In that time, special kids were kept at home, but his parents insisted Rocky be treated as an equal. There were no special needs program in our school at the time.
Finally, Rocky went away; he slumbers in his grave in a small cemetery. Somewhere out there, beyond the stars, beyond our desire to know why, he pulls his revolvers from his holster and blazes away. He forever dreams of being a cowboy and forever is accepted, and that was the way it should always be – accepted. Out there is somewhere we are all accepted. I believe that.
I celebrate Rocky every year in the fall when several thousand people throw a big party, all fun and plenty of games. Special Olympics Family Festival comes to the grounds of Lake Land College. It was a warm day with the wind sweeping the sounds of karaoke and laughter and the smell of popcorn.
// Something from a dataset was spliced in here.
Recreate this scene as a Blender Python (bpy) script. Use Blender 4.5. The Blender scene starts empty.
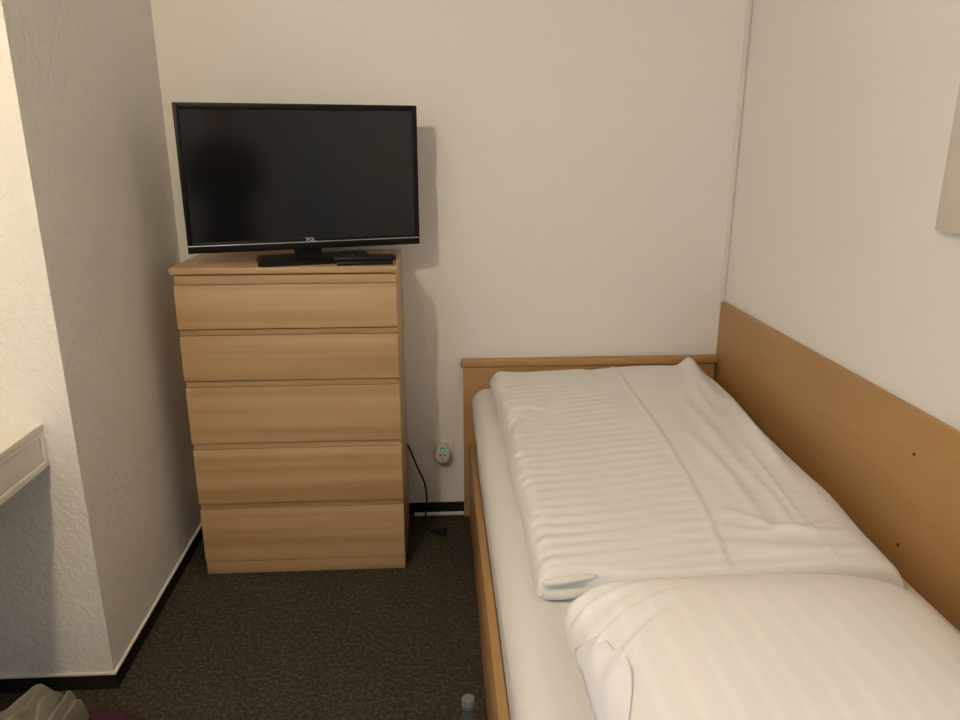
import bpy, bmesh, math, random
from mathutils import Vector, Matrix, noise
random.seed(4)
PI = math.pi
S = bpy.context.scene
C = S.collection

# ------------------------------------------------------------------ helpers
def clamp(v, a=0.0, b=1.0): return max(a, min(b, v))
def sstep(a, b, v):
    t = clamp((v - a) / (b - a)); return t * t * (3 - 2 * t)

def obj(name, bm, m, parent=None, smooth=40, loc=None):
    """bm is in world coordinates when top-level, local to the parent's origin otherwise."""
    me = bpy.data.meshes.new(name)
    bmesh.ops.recalc_face_normals(bm, faces=bm.faces[:])
    bm.to_mesh(me); bm.free()
    if smooth is not None:
        me.shade_smooth()
        if smooth < 180: me.set_sharp_from_angle(angle=math.radians(smooth))
    if m: me.materials.append(m)
    o = bpy.data.objects.new(name, me); C.objects.link(o)
    if parent: o.parent = parent
    if loc: o.location = loc
    return o

def tag(o, label, cat, group=None):
    o['label'] = label; o['category'] = cat
    if group: o['group'] = group
    return o

def thing(name, label, cat, loc=(0, 0, 0), rz=0.0, group=None):
    o = bpy.data.objects.new(name, None); C.objects.link(o)
    o.location = loc; o.rotation_euler = (0, 0, rz); o.empty_display_size = .05
    return tag(o, label, cat, group)

def struct(name, bm, m, parent=None, smooth=40):
    o = obj(name, bm, m, parent, smooth)
    if not parent: o['kind'] = 'structure'
    return o

def box(bm, x0, x1, y0, y1, z0, z1, bev=0.0, seg=2):
    g = bmesh.ops.create_cube(bm, size=1.0)
    vs = g['verts']
    for v in vs:
        v.co = Vector((x0 + (v.co.x + .5) * (x1 - x0), y0 + (v.co.y + .5) * (y1 - y0), z0 + (v.co.z + .5) * (z1 - z0)))
    if bev > 0:
        es = list({e for v in vs for e in v.link_edges})
        bmesh.ops.bevel(bm, geom=es, offset=bev, segments=seg, profile=.5, affect='EDGES')
    return bm

def bx(*a, **k): return box(bmesh.new(), *a, **k)

def prism(bm, pts, axis, a, b):
    """extrude a closed polygon: pts are 2-D in the two other axes (in xyz order)."""
    def mk(p, t):
        q = list(p); q.insert(axis, t); return bm.verts.new(q)
    A = [mk(p, a) for p in pts]; B = [mk(p, b) for p in pts]
    n = len(pts)
    bm.faces.new(A); bm.faces.new(B[::-1])
    for i in range(n):
        bm.faces.new((A[i], B[i], B[(i + 1) % n], A[(i + 1) % n]))
    return bm

def lathe(bm, prof, seg=32, c=(0, 0, 0), M=None, caps=True):
    rings = []
    for r, z in prof:
        ring = []
        if r < 1e-6:
            ring = [bm.verts.new((c[0], c[1], c[2] + z))]
        else:
            for i in range(seg):
                a = 2 * PI * i / seg
                ring.append(bm.verts.new((c[0] + r * math.cos(a), c[1] + r * math.sin(a), c[2] + z)))
        rings.append(ring)
    for A, B in zip(rings, rings[1:]):
        if len(A) == 1 and len(B) == 1: continue
        if len(A) == 1:
            for i in range(seg): bm.faces.new((A[0], B[i], B[(i + 1) % seg]))
        elif len(B) == 1:
            for i in range(seg): bm.faces.new((A[i], A[(i + 1) % seg], B[0]))
        else:
            for i in range(seg): bm.faces.new((A[i], A[(i + 1) % seg], B[(i + 1) % seg], B[i]))
    for R_ in ((rings[0], rings[-1]) if caps else ()):
        if len(R_) > 2: bm.faces.new(R_)
    if M:
        for r in rings:
            for v in r: v.co = M @ v.co
    return bm

def tube(bm, pts, r, seg=10):
    pts = [Vector(p) for p in pts]
    # catmull-rom resample
    P = [pts[0] * 2 - pts[1]] + pts + [pts[-1] * 2 - pts[-2]]
    path = []
    for i in range(1, len(P) - 2):
        for k in range(8):
            t = k / 8
            a, b, c, d = P[i - 1], P[i], P[i + 1], P[i + 2]
            path.append(.5 * ((2 * b) + (c - a) * t + (2 * a - 5 * b + 4 * c - d) * t * t + (-a + 3 * b - 3 * c + d) * t ** 3))
    path.append(pts[-1])
    up = Vector((0, 0, 1)); rings = []
    n = None
    for i, p in enumerate(path):
        t = (path[min(i + 1, len(path) - 1)] - path[max(i - 1, 0)]).normalized()
        if n is None:
            n = t.orthogonal().normalized()
        n = (n - t * n.dot(t)).normalized(); b = t.cross(n)
        rings.append([bm.verts.new(p + r * (math.cos(2 * PI * k / seg) * n + math.sin(2 * PI * k / seg) * b)) for k in range(seg)])
    for A, B in zip(rings, rings[1:]):
        for k in range(seg): bm.faces.new((A[k], A[(k + 1) % seg], B[(k + 1) % seg], B[k]))
    bm.faces.new(rings[0]); bm.faces.new(rings[-1])
    return bm

def closed_sheet(bm, U, V, top, bot):
    """two grids sharing their border: a closed cushion-like solid"""
    nu, nv = len(U), len(V)
    T = [[bm.verts.new(top(u, v)) for v in V] for u in U]
    B = [[None] * nv for _ in U]
    for i in range(nu):
        for j in range(nv):
            if i in (0, nu - 1) or j in (0, nv - 1): B[i][j] = T[i][j]
            else: B[i][j] = bm.verts.new(bot(U[i], V[j]))
    for i in range(nu - 1):
        for j in range(nv - 1):
            bm.faces.new((T[i][j], T[i + 1][j], T[i + 1][j + 1], T[i][j + 1]))
            f = [B[i][j], B[i][j + 1], B[i + 1][j + 1], B[i + 1][j]]
            if len(set(f)) > 2:
                try: bm.faces.new(f)
                except ValueError: pass
    return bm

def eased(n):  # samples of [-1,1], denser at both ends
    return [math.sin(PI / 2 * (-1 + 2 * i / (n - 1))) for i in range(n)]

# ------------------------------------------------------------------ materials
def lin(c):
    c = c / 255.0
    return c / 12.92 if c <= .04045 else ((c + .055) / 1.055) ** 2.4
def rgb(r, g, b): return (lin(r), lin(g), lin(b), 1)

class NT:
    def __init__(s, name):
        s.m = bpy.data.materials.new(name); s.m.use_nodes = True
        s.t = s.m.node_tree; s.b = s.t.nodes['Principled BSDF']; s.tc = s.t.nodes.new('ShaderNodeTexCoord')
    def n(s, typ, **k):
        o = s.t.nodes.new(typ)
        for a, v in k.items():
            if a in o.inputs: o.inputs[a].default_value = v
            else: setattr(o, a, v)
        return o
    def l(s, a, b): s.t.links.new(a, b)
    def mapping(s, scale, src='Object', rot=(0, 0, 0)):
        mp = s.n('ShaderNodeMapping'); mp.inputs['Scale'].default_value = scale; mp.inputs['Rotation'].default_value = rot
        s.l(s.tc.outputs[src], mp.inputs['Vector']); return mp.outputs[0]
    def noise(s, vec, scale, detail=2.0, rough=.5, dist=0.0):
        o = s.n('ShaderNodeTexNoise', Scale=scale, Detail=detail, Roughness=rough, Distortion=dist)
        if vec is not None: s.l(vec, o.inputs['Vector'])
        return o.outputs['Fac']
    def ramp(s, fac, *stops):
        o = s.n('ShaderNodeValToRGB'); e = o.color_ramp.elements
        while len(e) < len(stops): e.new(.5)
        for k, (p, c) in enumerate(stops): e[k].position = p; e[k].color = c
        s.l(fac, o.inputs[0]); return o.outputs[0]
    def mix(s, fac, a, b, mode='MIX'):
        o = s.n('ShaderNodeMix', data_type='RGBA', blend_type=mode)
        if isinstance(fac, (int, float)): o.inputs[0].default_value = fac
        else: s.l(fac, o.inputs[0])
        for sock, v in ((o.inputs[6], a), (o.inputs[7], b)):
            if isinstance(v, tuple): sock.default_value = v
            else: s.l(v, sock)
        return o.outputs[2]
    def math(s, op, a, b=None):
        o = s.n('ShaderNodeMath', operation=op)
        for k, v in enumerate((a, b)):
            if v is None: continue
            if isinstance(v, (int, float)): o.inputs[k].default_value = v
            else: s.l(v, o.inputs[k])
        return o.outputs[0]
    def bump(s, h, strength, dist):
        o = s.n('ShaderNodeBump', Strength=strength, Distance=dist); s.l(h, o.inputs['Height'])
        s.l(o.outputs[0], s.b.inputs['Normal'])
    def col(s, c):
        if isinstance(c, tuple): s.b.inputs['Base Color'].default_value = c
        else: s.l(c, s.b.inputs['Base Color'])
    def done(s, rough=.5, spec=.5, metal=0.0):
        s.b.inputs['Roughness'].default_value = rough
        s.b.inputs['Specular IOR Level'].default_value = spec
        s.b.inputs['Metallic'].default_value = metal
        return s.m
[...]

My friend this year goes by the name of Joe. He is a tall, lanky fellow who walks a fast pace and has a lot of friends.
Over the course of the decade and a half, I have been the friend of many Joes. Some are crippled, some are ancient, some exude joy, some are pushed around in wheelchairs, and some are on the edge of this world. A large crowd of students from Lake Land College and Eastern Illinois University volunteer to be Friends for a Day because they understand the special people in a way only the young can. They regard me with curiosity when I, wearing my blue Special Olympics T-shirt, stand in line to be paired with an Olympics athlete. Indeed, if it were not for the college students, the special would walk alone.
I remember Rocky, as do many of you. Rocky is a tall, lanky fellow who walks a fast pace and has a lot of friends. Joes are the Rocky who never dies, and I see him every fall.